Bots, by contrast, behave dynamically and can be programmed to adapt to communities. As such, bots are an adaptive form of media that can be crafted for many purposes relevant to researchers, artists, technologists, and everyday internet users.

The most powerful function of bots is to collect, organize and communicate information in ways that exceed human capacities for information storage and retrieval. For example, there are now bots in almost every major instant messaging platform that give us the capacity to easily make reservations, book flights, recommend activities and maintain personal schedules. But they are now also making a major impact as tools for experimental social science.

Research bots: Cornell’s Michael Macy explains bots hold great promise as “virtual confederates” that pretend to be real people while implementing experimental manipulations. NYU’s Kevin Munger, one of the first researchers to publish an official bot-like experiment, used fake accounts on Twitter to implement an intervention against racist hate speech. In the experiment, he used fake accounts to follow people who were using offensive, bigoted language, and then he used these fake accounts to post comments asking specific users to stop using racist language.

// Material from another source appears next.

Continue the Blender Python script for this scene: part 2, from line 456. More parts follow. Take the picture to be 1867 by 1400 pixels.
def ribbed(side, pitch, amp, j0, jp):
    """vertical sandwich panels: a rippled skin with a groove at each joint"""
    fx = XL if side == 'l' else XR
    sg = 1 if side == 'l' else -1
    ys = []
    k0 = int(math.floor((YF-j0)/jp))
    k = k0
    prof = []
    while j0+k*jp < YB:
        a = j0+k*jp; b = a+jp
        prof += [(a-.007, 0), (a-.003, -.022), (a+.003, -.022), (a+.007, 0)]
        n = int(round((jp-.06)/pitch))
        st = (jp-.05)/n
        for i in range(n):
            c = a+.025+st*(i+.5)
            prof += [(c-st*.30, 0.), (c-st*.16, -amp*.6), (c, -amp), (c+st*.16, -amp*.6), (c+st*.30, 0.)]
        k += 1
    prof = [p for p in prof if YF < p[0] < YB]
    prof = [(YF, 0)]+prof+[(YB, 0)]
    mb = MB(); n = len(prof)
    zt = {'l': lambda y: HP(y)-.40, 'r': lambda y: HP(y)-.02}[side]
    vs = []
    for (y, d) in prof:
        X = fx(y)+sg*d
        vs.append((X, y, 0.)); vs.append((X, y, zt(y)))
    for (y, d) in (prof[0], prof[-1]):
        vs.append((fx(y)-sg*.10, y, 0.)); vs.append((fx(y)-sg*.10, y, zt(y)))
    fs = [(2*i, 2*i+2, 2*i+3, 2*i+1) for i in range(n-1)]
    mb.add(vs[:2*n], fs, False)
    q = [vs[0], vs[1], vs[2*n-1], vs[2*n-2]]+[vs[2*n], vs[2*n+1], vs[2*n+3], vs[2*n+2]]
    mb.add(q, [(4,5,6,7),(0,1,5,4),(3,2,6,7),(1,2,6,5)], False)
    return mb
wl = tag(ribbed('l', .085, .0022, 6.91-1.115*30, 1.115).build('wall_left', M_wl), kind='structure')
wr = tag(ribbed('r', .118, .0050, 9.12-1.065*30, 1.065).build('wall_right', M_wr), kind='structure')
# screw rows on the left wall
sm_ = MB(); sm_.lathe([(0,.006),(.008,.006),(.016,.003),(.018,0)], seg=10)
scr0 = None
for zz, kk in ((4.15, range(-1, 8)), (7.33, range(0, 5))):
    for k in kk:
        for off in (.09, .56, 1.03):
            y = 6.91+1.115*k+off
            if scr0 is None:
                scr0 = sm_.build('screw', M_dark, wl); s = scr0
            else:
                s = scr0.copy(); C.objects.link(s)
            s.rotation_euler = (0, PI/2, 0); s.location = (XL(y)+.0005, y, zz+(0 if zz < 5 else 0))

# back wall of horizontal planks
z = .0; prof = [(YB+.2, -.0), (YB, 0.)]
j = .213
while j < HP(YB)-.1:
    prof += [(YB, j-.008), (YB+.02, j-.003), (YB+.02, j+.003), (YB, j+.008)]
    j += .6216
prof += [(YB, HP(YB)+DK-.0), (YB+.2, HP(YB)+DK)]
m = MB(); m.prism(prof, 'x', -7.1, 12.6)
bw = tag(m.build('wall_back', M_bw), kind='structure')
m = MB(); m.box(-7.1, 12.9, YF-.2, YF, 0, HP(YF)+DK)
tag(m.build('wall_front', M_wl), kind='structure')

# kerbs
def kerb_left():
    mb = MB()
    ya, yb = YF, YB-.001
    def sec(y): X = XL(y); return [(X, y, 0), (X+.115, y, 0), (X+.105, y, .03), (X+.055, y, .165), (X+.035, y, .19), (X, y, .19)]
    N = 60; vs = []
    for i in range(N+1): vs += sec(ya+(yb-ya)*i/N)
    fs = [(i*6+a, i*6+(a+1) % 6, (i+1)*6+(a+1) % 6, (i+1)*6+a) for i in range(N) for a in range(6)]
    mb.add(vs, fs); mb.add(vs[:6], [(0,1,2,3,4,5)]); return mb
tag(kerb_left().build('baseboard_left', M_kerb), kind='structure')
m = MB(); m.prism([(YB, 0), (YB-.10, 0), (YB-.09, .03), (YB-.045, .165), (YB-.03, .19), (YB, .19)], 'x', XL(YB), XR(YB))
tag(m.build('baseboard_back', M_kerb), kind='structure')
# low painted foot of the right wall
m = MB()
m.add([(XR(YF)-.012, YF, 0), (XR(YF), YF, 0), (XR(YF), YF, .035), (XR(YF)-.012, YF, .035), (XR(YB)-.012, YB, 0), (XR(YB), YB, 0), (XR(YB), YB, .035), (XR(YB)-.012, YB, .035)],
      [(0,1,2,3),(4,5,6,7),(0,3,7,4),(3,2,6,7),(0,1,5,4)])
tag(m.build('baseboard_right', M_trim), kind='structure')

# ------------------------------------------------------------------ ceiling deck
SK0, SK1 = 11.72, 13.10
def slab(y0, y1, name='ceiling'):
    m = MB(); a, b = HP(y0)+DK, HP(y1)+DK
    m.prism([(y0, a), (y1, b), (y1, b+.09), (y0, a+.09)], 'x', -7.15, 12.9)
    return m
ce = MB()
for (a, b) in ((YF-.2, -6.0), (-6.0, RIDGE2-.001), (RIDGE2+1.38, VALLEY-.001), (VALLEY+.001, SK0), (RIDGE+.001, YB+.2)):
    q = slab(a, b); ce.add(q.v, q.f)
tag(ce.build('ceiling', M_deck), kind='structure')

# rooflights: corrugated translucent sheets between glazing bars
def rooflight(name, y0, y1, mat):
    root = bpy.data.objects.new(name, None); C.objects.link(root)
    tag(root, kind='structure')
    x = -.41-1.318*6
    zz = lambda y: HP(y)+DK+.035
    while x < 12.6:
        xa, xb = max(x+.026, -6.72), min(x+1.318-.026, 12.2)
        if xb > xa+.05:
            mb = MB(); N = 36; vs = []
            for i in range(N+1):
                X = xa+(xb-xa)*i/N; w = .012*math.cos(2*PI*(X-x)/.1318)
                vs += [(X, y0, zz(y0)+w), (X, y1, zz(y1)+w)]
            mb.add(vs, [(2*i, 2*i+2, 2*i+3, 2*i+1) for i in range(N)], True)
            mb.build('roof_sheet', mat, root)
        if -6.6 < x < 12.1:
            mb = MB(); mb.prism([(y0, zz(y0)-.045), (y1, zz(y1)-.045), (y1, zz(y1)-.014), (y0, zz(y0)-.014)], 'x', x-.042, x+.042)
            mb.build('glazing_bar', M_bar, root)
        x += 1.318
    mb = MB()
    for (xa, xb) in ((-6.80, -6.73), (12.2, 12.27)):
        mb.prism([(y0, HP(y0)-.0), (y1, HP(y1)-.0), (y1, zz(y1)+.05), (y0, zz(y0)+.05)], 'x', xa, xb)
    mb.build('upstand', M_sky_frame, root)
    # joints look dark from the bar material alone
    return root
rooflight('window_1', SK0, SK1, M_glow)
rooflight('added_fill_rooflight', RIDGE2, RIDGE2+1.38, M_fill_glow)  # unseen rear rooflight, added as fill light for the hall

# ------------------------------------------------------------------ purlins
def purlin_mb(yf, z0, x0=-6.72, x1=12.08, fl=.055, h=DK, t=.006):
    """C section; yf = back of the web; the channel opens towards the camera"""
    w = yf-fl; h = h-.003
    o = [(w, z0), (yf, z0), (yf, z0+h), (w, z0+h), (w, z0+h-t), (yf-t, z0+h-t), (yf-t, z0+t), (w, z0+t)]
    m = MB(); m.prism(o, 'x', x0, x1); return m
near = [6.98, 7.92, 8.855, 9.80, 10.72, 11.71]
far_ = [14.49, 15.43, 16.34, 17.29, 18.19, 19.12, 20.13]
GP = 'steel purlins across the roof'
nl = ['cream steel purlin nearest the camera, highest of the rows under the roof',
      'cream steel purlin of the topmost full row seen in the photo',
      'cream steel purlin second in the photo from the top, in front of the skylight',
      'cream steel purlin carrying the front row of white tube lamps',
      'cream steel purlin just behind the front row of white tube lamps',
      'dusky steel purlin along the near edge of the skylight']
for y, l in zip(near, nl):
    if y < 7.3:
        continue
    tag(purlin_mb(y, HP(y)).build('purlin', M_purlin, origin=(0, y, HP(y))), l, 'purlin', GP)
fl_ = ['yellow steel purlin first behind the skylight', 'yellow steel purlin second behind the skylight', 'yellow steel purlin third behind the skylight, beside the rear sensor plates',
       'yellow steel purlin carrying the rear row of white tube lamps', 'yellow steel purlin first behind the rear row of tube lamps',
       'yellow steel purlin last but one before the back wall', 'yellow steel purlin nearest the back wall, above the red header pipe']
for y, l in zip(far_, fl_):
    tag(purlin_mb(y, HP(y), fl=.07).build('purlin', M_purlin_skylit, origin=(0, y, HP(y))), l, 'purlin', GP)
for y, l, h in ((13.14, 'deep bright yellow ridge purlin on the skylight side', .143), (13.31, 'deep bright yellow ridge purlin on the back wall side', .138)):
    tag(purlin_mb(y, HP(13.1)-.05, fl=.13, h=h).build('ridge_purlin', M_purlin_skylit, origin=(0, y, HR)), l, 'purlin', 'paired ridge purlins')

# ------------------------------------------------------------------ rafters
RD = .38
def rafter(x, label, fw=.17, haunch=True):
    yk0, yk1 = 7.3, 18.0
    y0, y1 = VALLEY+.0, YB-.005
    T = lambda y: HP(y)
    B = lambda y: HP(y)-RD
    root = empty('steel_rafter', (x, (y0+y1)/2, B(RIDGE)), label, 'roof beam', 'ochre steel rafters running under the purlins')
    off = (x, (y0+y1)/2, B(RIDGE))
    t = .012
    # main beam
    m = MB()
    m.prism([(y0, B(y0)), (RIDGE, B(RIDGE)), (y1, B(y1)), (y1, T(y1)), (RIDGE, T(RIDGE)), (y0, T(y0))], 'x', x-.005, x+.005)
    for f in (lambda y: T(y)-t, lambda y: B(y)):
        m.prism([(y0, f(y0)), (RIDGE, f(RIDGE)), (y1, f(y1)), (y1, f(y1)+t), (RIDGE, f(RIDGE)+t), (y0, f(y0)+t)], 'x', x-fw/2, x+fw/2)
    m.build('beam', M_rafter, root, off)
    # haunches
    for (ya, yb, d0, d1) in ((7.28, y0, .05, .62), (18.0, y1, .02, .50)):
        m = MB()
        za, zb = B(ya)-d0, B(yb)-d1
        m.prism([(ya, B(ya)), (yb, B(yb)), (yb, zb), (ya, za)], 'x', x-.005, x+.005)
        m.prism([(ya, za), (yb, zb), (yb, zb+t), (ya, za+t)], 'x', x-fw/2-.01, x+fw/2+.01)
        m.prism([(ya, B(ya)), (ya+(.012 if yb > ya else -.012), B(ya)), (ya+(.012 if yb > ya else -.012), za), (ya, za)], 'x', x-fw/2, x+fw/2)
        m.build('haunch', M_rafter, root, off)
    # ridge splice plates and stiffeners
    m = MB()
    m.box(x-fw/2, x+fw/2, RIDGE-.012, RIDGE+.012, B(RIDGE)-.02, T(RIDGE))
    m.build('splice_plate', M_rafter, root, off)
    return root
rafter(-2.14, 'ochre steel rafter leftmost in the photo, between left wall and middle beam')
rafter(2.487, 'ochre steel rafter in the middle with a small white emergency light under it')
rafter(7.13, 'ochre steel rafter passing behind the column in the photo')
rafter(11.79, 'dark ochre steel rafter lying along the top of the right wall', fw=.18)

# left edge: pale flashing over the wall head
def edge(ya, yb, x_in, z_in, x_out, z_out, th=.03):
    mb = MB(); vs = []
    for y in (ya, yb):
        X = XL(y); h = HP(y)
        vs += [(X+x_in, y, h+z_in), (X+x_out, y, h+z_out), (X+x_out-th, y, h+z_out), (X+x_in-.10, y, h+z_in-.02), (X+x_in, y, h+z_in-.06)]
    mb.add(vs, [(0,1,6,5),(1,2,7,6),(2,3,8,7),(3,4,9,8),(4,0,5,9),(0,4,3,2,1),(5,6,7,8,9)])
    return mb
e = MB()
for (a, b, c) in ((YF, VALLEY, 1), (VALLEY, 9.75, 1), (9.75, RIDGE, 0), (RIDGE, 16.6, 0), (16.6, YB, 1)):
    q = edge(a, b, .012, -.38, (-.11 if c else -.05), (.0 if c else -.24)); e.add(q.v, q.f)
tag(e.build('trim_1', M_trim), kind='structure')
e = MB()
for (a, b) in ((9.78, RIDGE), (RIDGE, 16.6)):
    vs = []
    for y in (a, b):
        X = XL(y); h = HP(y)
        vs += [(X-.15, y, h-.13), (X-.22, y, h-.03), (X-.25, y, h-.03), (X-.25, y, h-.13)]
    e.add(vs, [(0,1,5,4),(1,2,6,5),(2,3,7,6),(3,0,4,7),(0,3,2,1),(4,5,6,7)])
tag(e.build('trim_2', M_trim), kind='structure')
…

While Munger manually controlled the fake accounts, the kind of intervention he conducted could in principle be implemented by bots. In the future, bots are going to be actively mediating and regulating online communities, much like Munger’s preliminary experiment. A number of bots are already exploring this functionality over Twitter, such as the Imposter Buster, which exposes accounts that imitate Jewish users.

Artistic bots: Artists are already way ahead in terms of understanding bots as a new form of artistic medium, like oil painting or clay. In this case, code is the abstract material that is creatively manipulated. Take the Twitter bot Archillect. It is among a new breed of automated art curators with the ability to wander the web and collect images around aesthetic themes the bot generates as it explores. A similar aesthetic achievement has been ascribed to programs like Emily Howell, designed by composer David Cope, which has the ability to compose novel classical songs that move audiences to tears.

Social bots: From a social standpoint, even simple bots can mold the structure of social networks and shape how information flows through them. The Web Ecology Project revealed that it is possible to design bots to influence the structure and dynamics of online communities. Here, bots serve as much more than automated personal assistants or proxies for humans on social media: They are actively mediating the flow of information between people to enhance bonding and productivity.

To this end, researchers are beginning to consider the ways bots may be designed to address major issues of online life. Could bots, for instance, combat the rise of social media echo chambers? Echo chambers, also known as filter bubbles, emerge when people only socialize with likeminded peers who reinforce and intensify their pre-existing views. Bots could be designed to detect echo chambers and to share information from communities with an alternative viewpoint. Moreover, they could create opportunities for people within different echo chambers to interact, facilitating bridges between communities.

Imagine bots that work to flag false content within social media to ensure truthful and accurate information is easily accessed and widely shared. In her science fiction novel "Too Like the Lightning," Ada Palmer describes a caste of “sensayers” whose vocation is to moderate conflict and supply useful information whenever people engage in conversation over controversial topics, such as religion.

The advantage bots have as automated sensayers is they can be programmed to analyze conversation and supply information without bias. This allows them to serve as reliable and impartial sources of information, as detached moderators and mediators of conversation in online spaces.

The future of bots as new media lies in designing bots as digital sensayers: They could be just the tools we need to mediate communication and growth in online communities.